Group leaders also made clear in their statement that they strongly opposed supporters voting for Trump or a third-party candidate who “could help inadvertently deliver a Trump presidency.” Instead, they urged voters to register “anti-Trump votes and vote up and down the ballot.”
“In our assessment, our movement’s best hope for change lies in growing our anti-war organizing power, and that power would be severely undermined by a Trump administration,” the leaders said.
After the DNC failed to include a Palestinian American speaker as requested, the group asked Harris’s campaign to respond by September 15 to its request for the vice president to meet with Palestinian American families in Michigan and to discuss their demands for halting arms sales to Israel and securing a permanent ceasefire. The group claimed these demands were not met.
The movement began in Michigan when over 100,000 voters marked “Uncommitted,” in the state’s Democratic primary. The state is home to the nation’s largest concentration of Arab Americans, making them an important electoral group as each presidential candidate attempts to win the crucial battleground state.
Both nominees have been actively trying to win over leaders in metro Detroit’s large Arab American community. Last month, Harris met with the mayor of Dearborn, the nation’s largest Arab American community, while on Tuesday, Trump sat down with the mayor of Hamtramck, a majority-Muslim city in metro Detroit, seeking his endorsement.
Trump team campaigns for Arab American votes
The Trump team has also hosted dozens of in-person and virtual events with Arab Americans and Muslims in Michigan and Arizona, said Richard Grenell, Trump’s former acting director of National Intelligence.
“Arab American leaders in Detroit know this is their moment to send a powerful message to the Democrat party that they shouldn’t be taken for granted,” Grenell said. Trump has said he would secure more Arab-Israeli peace deals.
The Trump outreach and Stein’s appeal could translate into numbers that might threaten Harris.

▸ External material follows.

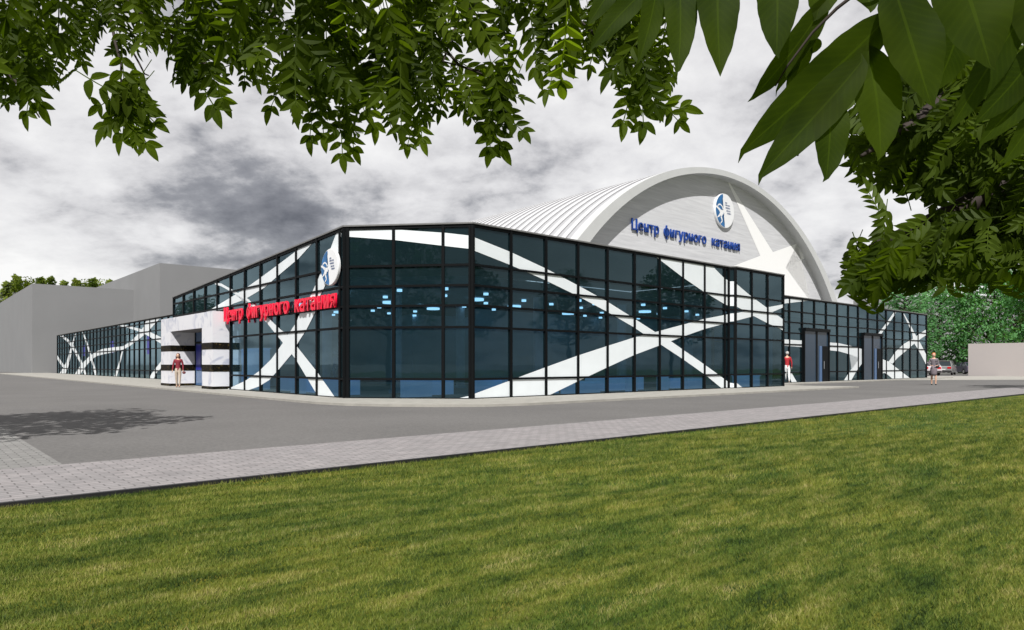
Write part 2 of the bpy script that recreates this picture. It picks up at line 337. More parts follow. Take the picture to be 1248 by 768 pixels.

The Green Party is on most state ballots, including all battleground states that could decide the election, except for Georgia and Nevada, where the party is suing to be included.
Biden defeated Trump in 2020 by just thousands of votes in some states, thanks in part to the support of Arab and Muslim voters in states where they are concentrated, including Georgia, Michigan, Pennsylvania, and Wisconsin.

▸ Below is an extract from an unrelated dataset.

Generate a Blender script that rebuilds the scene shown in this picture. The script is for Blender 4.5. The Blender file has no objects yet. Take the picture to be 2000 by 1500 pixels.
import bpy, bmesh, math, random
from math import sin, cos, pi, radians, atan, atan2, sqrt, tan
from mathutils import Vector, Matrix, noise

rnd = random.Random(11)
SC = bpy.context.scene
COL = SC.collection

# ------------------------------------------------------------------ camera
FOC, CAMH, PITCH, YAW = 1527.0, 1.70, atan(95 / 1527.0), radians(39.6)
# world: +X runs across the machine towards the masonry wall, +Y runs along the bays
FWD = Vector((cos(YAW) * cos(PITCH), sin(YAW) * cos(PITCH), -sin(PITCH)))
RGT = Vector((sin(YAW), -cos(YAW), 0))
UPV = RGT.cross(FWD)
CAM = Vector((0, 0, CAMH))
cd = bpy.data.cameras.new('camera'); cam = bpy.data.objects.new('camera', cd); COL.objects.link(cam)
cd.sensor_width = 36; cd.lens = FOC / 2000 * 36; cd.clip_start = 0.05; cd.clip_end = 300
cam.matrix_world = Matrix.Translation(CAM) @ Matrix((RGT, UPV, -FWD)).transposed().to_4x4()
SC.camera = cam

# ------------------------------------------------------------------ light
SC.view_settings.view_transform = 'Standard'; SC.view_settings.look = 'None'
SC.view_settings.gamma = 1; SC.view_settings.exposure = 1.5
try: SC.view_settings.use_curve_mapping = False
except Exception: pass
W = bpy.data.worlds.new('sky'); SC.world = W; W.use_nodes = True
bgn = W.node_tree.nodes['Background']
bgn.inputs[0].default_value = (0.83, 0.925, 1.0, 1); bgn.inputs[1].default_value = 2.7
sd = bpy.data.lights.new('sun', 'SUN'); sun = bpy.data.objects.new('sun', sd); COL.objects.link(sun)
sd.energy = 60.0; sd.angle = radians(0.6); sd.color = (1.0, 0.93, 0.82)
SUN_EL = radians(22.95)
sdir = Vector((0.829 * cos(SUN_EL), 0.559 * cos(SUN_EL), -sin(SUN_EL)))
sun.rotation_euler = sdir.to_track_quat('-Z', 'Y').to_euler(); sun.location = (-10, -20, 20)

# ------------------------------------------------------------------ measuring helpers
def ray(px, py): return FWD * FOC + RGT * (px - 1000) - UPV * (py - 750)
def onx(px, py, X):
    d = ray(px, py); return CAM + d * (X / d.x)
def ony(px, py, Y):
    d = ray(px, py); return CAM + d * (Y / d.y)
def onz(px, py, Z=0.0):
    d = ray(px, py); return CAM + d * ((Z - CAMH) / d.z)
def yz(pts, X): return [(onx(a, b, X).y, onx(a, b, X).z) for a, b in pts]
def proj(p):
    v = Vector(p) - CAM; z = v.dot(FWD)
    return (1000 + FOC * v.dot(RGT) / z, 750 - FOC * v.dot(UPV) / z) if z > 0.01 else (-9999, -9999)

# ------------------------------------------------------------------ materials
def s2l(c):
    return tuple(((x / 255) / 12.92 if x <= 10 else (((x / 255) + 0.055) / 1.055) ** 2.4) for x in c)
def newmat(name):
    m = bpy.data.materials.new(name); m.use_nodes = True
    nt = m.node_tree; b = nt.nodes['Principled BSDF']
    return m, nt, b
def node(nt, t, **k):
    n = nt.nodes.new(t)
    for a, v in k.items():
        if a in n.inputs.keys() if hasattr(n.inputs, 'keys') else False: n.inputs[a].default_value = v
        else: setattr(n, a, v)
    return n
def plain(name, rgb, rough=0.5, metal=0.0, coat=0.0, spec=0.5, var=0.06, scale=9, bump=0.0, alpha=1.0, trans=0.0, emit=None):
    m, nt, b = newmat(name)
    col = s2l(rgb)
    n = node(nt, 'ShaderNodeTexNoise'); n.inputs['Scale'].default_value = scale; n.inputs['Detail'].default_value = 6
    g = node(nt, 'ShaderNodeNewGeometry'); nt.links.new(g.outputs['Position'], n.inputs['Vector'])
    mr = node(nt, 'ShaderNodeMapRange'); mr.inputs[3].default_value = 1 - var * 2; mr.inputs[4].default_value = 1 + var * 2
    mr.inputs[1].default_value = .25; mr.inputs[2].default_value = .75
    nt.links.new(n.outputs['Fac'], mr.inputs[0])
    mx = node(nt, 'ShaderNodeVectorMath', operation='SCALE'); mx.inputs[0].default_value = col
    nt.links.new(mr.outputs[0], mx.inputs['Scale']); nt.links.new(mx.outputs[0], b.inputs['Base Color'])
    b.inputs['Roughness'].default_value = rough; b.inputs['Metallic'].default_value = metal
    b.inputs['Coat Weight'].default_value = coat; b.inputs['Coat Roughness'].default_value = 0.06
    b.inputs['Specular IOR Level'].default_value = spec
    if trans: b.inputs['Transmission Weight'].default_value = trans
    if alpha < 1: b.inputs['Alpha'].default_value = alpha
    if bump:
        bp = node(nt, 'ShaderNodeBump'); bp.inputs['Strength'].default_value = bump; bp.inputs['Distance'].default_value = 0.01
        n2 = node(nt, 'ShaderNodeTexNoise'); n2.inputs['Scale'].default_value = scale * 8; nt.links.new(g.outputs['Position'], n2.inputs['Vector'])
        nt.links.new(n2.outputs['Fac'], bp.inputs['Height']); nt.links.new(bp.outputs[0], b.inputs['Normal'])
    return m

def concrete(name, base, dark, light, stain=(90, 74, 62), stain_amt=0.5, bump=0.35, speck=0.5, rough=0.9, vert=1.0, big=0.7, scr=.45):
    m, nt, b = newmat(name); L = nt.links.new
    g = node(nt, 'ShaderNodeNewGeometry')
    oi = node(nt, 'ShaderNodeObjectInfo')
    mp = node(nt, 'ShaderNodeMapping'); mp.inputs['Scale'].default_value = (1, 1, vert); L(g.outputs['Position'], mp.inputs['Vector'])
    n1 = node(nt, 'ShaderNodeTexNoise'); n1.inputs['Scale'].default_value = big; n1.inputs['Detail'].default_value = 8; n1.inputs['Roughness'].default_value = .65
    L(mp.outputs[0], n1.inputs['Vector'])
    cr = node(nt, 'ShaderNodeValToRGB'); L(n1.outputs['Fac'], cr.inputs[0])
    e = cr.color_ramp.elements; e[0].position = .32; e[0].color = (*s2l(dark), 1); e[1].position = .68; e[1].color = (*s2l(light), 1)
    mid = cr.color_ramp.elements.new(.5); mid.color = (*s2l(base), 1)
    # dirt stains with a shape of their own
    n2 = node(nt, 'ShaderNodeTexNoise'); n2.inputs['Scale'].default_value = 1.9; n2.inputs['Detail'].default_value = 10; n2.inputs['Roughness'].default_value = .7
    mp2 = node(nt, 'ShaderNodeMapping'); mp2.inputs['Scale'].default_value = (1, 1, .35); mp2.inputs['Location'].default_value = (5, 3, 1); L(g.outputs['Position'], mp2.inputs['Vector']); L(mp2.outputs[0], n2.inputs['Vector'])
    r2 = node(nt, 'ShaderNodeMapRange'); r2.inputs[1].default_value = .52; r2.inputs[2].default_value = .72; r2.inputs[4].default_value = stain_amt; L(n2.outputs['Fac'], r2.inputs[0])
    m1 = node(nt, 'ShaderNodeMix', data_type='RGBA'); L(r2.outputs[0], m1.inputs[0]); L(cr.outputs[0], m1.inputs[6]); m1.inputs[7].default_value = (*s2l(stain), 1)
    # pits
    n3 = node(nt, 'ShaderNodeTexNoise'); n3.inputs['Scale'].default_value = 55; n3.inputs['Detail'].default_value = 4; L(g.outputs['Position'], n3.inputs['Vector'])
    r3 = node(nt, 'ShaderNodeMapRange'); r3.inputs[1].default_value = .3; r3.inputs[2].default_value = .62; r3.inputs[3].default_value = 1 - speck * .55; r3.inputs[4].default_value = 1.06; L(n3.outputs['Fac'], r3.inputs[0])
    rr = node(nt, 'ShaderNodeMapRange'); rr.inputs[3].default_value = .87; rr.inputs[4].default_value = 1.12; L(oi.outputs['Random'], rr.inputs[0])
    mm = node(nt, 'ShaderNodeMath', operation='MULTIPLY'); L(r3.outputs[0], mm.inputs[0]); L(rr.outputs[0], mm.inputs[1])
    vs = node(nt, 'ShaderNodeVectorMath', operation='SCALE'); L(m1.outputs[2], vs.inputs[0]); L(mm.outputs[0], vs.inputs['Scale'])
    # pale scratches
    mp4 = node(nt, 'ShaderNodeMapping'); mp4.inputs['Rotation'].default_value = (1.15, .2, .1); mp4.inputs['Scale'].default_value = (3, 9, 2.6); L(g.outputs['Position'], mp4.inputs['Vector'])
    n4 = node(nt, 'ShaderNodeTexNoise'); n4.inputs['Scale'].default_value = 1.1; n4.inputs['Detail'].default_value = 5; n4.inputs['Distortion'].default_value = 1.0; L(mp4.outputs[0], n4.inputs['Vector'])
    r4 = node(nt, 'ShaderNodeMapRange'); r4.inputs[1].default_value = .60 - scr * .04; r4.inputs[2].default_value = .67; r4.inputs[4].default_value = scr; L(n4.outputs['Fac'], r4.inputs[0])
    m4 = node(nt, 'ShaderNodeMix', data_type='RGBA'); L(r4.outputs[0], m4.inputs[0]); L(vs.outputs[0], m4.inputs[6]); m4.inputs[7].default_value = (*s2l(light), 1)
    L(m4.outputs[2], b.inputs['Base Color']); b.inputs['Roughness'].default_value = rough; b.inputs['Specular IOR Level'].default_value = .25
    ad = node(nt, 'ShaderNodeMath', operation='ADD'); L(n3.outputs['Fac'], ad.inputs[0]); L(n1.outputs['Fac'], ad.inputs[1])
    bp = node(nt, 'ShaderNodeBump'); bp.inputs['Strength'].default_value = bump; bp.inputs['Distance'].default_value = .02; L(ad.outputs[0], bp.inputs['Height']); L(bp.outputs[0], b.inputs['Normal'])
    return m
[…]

Biden won Michigan by 154,000 votes in 2020, but Trump defeated Democrat Hillary Clinton there by fewer than 11,000 votes in 2016. The state is home to overlapping groups of more than 200,000 registered voters who are Muslim and 300,000 who report ancestry from the Middle East and North Africa.

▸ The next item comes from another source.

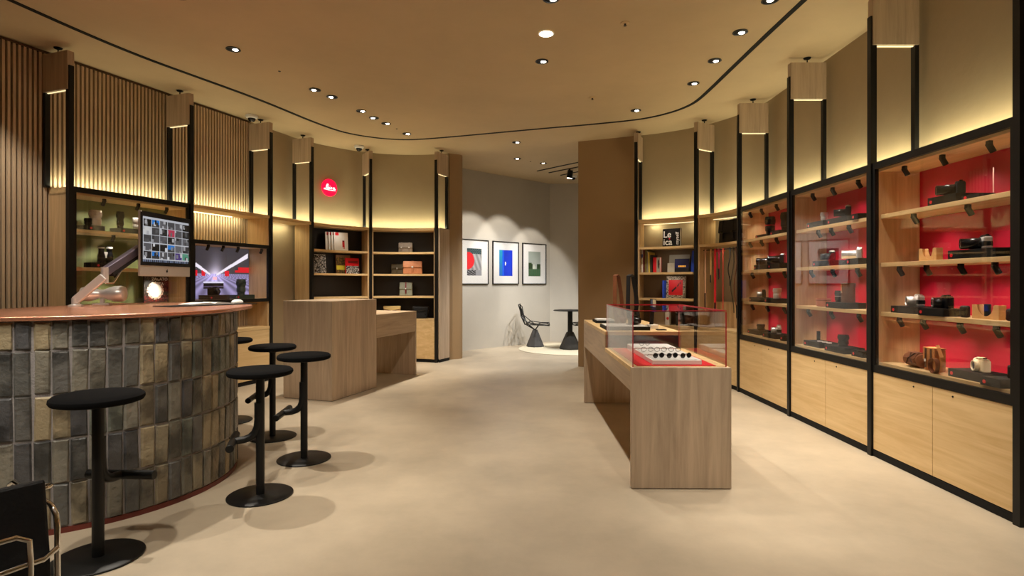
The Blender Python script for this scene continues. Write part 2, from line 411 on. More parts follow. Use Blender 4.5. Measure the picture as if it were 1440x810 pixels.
for i, p in enumerate(P):
    d = (P[min(i + 1, len(P) - 1)] - P[max(i - 1, 0)]).normalized(); nn = Vector((-d.y, d.x)) * 0.022
    for sx, z in ((-1, CEIL + 0.001), (1, CEIL + 0.001), (1, CEIL - 0.006), (-1, CEIL - 0.006)): mb.v.append((p.x + nn.x * sx, p.y + nn.y * sx, z))
for i in range(len(P) - 1):
    for k in range(4): l = (k + 1) % 4; mb.f.append([i * 4 + k, i * 4 + l, i * 4 + 4 + l, i * 4 + 4 + k])
struct('trim_2', mb, BLACKM)

# ---------------------------------------------------------------- wall units
class Unit:
    def __init__(s, a, b):
        s.a, s.b = a, b; s.P = Vector(a[0]); s.Q = Vector(b[0]); s.d = (s.Q - s.P); s.w = s.d.length; s.d.normalize()
        s.n = Vector((-s.d.y, s.d.x)); s.rz = math.atan2(s.d.y, s.d.x)
        s.sag = sag_of(a, b, s.P, s.Q); s.curved = s.sag > 0.01
    def loc(s, p): v = Vector(p) - s.P; return (v.dot(s.d), v.dot(s.n))
    def world(s, x, y, z): p = s.P + s.d * x + s.n * y; return (p.x, p.y, z)
    def px(s, c, inset): return s.loc(ray(c, s.P, s.Q, inset))[0]
    def poly(s, y0=0.0, dpt=D, trim=0.024):
        # plan of a board in this unit: front edge set back by y0, rear edge at depth dpt
        if not s.curved: return [(trim, y0), (s.w - trim, y0), (s.w - trim, dpt), (trim, dpt)]
        f = []
        fa, fb = s.loc(bk(s.a, y0)), s.loc(bk(s.b, y0)); ra, rb_ = s.loc(bk(s.a, dpt)), s.loc(bk(s.b, dpt))
        da = (Vector(fb) - Vector(fa)).normalized() * trim
        f = [tuple(p) for p in arc_pts(Vector(fa) + da, Vector(fb) - da, s.sag)]
        r = [tuple(p) for p in arc_pts(Vector(ra) + da, Vector(rb_) - da, s.sag * (Vector(rb_) - Vector(ra)).length / s.w)]
        return f + r[::-1]
    def side(s, right, th=0.024, y0=0.012, y1=D):
        # plan of an upright side panel that follows the fin direction
        e = s.b if right else s.a
        p0, p1 = Vector(s.loc(bk(e, y0))), Vector(s.loc(bk(e, y1))); sgn = -1 if right else 1
        t = Vector(((p1 - p0).y, -(p1 - p0).x)).normalized() * sgn
        q = [p0 + t * 0.024, p0 + t * (0.024 + th), p1 + t * (0.024 + th), p1 + t * 0.024]
        return [tuple(x) for x in q]
UA, UB, UC, UD, UE = [Unit(LF[i], LF[i + 1]) for i in range(5)]
UG, UH, K1, K2, K3 = [Unit(RF[i], RF[i + 1]) for i in range(5)]
L1, L2, L3, L4 = 1.81, 1.45, 1.085, 0.71

def spot_head(parent, x, y, z):
    # small black adjustable head under a board: stem, neck and tilted barrel
    o = ob('spotlight', SPOT_ME, None, parent, (x, y, z)); return o
_m = MB().box(-0.012, 0.012, -0.012, 0.012, -0.028, 0.0)
_a = math.radians(32); _ax = Vector((0, math.sin(_a), -math.cos(_a))); _c = Vector((0, 0.0, -0.026))
_m.tube([_c - _ax * 0.012, _c + _ax * 0.045], 0.0165, 12)
SPOT_ME = _m.mesh('spotlight', True); SPOT_ME.materials.append(BLACKM)

def glass_pair(u, root, z0, z1):
    m_ = u.w / 2
    for x0, x1 in ((0.05, m_ - 0.0015), (m_ + 0.0015, u.w - 0.05)):
        ob('glass_door', B(x0, x1, 0.006, 0.012, z0, z1), GLASS, root)

def display_cabinet(u, label, lining, heads, power=P_SHELF, group=None, doors=True):
    r = thing('display_cabinet', label, 'cabinet', u.world(0, 0, 0), u.rz, group)
    w = u.w
    fr = MB().box(0.024, w - 0.024, 0.0, 0.03, 2.15, 2.20).box(0.024, w - 0.024, 0.0, 0.03, 0.635, 0.69)
    fr.box(0.024, 0.05, 0.0, 0.03, 0.69, 2.15).box(w - 0.05, w - 0.024, 0.0, 0.03, 0.69, 2.15)
    ob('frame', fr, BLACK, r)
    ob('plinth', B(0.024, w - 0.024, 0.004, 0.33, 0.002, 0.05), BLACKM, r)
    ob('body', B(0.024, w - 0.024, 0.03, D, 0.05, L4 - 0.02), OAK, r)
    ob('back_panel', B(0.048, w - 0.048, D - 0.012, D, L4, 2.13), lining, r)
    for x in (0.024, w - 0.048): ob('side_panel', B(x, x + 0.024, 0.03, D, L4 - 0.02, 2.15), OAK, r)
    ob('top_panel', B(0.024, w - 0.024, 0.03, D, 2.13, 2.20), OAKX, r)
    ob('bottom_board', B(0.048, w - 0.048, 0.03, D - 0.012, L4 - 0.02, L4), OAKX, r)
    for z in (L1, L2, L3): ob('shelf', B(0.048, w - 0.048, 0.045, D - 0.012, z - 0.03, z), OAKX, r, bevel=0.002, seg=1)
    glass_pair(u, r, 0.69, 2.15)
    if doors:
        for x0, x1 in ((0.028, w / 2 - 0.002), (w / 2 + 0.002, w - 0.028)):
            d = ob('door', B(x0, x1, 0.004, 0.026, 0.055, 0.632), OAKX, r, bevel=0.0015, seg=1)
            ob('lock', MB().lathe([(0.006, 0), (0.006, 0.003)], 10, axis='y'), BLACKM, d, ((x0 + x1) / 2 + (0.13 if x0 < 0.1 else -0.13), 0.004, 0.60))
    for z, xs in zip((2.13, L1 - 0.03, L2 - 0.03, L3 - 0.03), heads):
        for x in xs: spot_head(r, x, 0.075, z)
        if xs:
            for x in xs:
                spot(u.world(x, 0.104, z - 0.068), u.world(x, 0.27, z - 0.33), power, 104, 1.0, WARM, 0.015)
    return r
def cove(u, power=P_LED, z=2.225, y=0.30):
    pa, pb = Vector(u.loc(bk(u.a, y))), Vector(u.loc(bk(u.b, y)))
    pts = [tuple(p) for p in arc_pts(pa, pb, u.sag * (pb - pa).length / u.w, 3)] if u.curved else [tuple(pa), tuple(pb)]
    for a, b in zip(pts, pts[1:]):
        m_ = ((a[0] + b[0]) / 2, (a[1] + b[1]) / 2); L = math.hypot(b[0] - a[0], b[1] - a[1]); an = math.atan2(b[1] - a[1], b[0] - a[0])
        area(u.world(m_[0], m_[1], z), (PI - 0.25, 0, u.rz + an), L * 0.96, 0.02, power * L)
def hx(u, cols, inset=0.07): return [u.px(c, inset) for c in cols]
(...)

In Philadelphia, which has a large Black Muslim population, activists have joined a national “Abandon Harris” campaign. They helped organize protests during her debate with Trump last week.
Philadelphia CAIR co-chair Rabiul Chowdhury said, “We have options. If Trump pledges to end the war and bring home all hostages, it’s game over for Harris.” Trump has said the war would never have erupted if he were president. It’s unclear how he would end it. Trump is a firm supporter of Israel.
In Georgia, where Biden won in 2020 by 11,779 votes, activists are rallying 12,000 voters to commit to withholding votes from Harris unless the Biden administration acts by October 10 to halt all arms shipments to Israel, demands a permanent ceasefire in Gaza and the West Bank, and pledges to uphold a US law that imposes an arms embargo on nations engaged in war crimes.
Thousands have already signed similar pledges in New Jersey, Pennsylvania and Wisconsin.
US Representative Dan Kildee, a Michigan Democrat, said he worries about the impact the Gaza war will have in November. He said not only Arab Americans and Muslims, but a much broader group of younger voters and others are also upset.
“You can’t unring a bell,” he said, adding Harris still had “the space and grace” to shift gears, but time was running out.